Saturday, August 15, 2015

The Relic - John Donne



Since I'm bored at work, but not bored enough to compose a proper post... And since I'm sitting here, drooling over images of bejeweled saints' relics cloistered away in dim European cathedrals, here is one of my favourite poems:



The Relic
     
When my grave is broke up again
       Some second guest to entertain,
       (For graves have learn'd that woman head,
       To be to more than one a bed)
         And he that digs it, spies
A bracelet of bright hair about the bone,
       Will he not let us alone,
And think that there a loving couple lies,
Who thought that this device might be some way
To make their souls, at the last busy day,
Meet at this grave, and make a little stay?

         If this fall in a time, or land,
         Where mis-devotion doth command,
         Then he, that digs us up, will bring
         Us to the bishop, and the king,
          To make us relics; then
Thou shalt be a Mary Magdalen, and I
      A something else thereby;
All women shall adore us, and some men;
And since at such time miracles are sought,
I would have that age by this paper taught
What miracles we harmless lovers wrought.

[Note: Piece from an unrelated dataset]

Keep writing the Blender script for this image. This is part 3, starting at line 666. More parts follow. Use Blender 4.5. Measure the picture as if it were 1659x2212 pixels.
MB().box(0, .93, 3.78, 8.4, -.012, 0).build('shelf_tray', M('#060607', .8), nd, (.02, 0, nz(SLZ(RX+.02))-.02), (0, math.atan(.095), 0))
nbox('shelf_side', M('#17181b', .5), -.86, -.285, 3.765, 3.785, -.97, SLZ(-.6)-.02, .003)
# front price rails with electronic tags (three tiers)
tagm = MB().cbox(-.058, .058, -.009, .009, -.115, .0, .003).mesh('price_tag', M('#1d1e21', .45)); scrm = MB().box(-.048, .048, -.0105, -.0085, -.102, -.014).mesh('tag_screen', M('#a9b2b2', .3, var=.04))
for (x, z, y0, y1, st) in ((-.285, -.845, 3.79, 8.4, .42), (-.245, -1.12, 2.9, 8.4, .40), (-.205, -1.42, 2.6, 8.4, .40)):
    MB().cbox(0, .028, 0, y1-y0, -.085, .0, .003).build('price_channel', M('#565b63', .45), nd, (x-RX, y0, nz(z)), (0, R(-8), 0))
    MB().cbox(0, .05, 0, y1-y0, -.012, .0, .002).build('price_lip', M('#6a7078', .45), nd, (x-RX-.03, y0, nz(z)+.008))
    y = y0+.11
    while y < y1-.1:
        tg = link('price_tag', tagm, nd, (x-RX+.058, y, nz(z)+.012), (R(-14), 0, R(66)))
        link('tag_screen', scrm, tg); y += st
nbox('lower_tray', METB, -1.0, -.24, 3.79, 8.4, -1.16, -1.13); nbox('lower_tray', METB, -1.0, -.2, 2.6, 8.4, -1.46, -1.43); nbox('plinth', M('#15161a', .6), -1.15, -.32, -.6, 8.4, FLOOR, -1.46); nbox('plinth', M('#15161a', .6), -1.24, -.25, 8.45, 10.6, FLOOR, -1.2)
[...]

         First, we lov'd well and faithfully,
         Yet knew not what we lov'd, nor why;
         Difference of sex no more we knew
         Than our guardian angels do;
    Coming and going, we
Perchance might kiss, but not between those meals;
     Our hands ne'er touch'd the seals
Which nature, injur'd by late law, sets free;
These miracles we did, but now alas,
All measure, and all language, I should pass,
Should I tell what a miracle she was.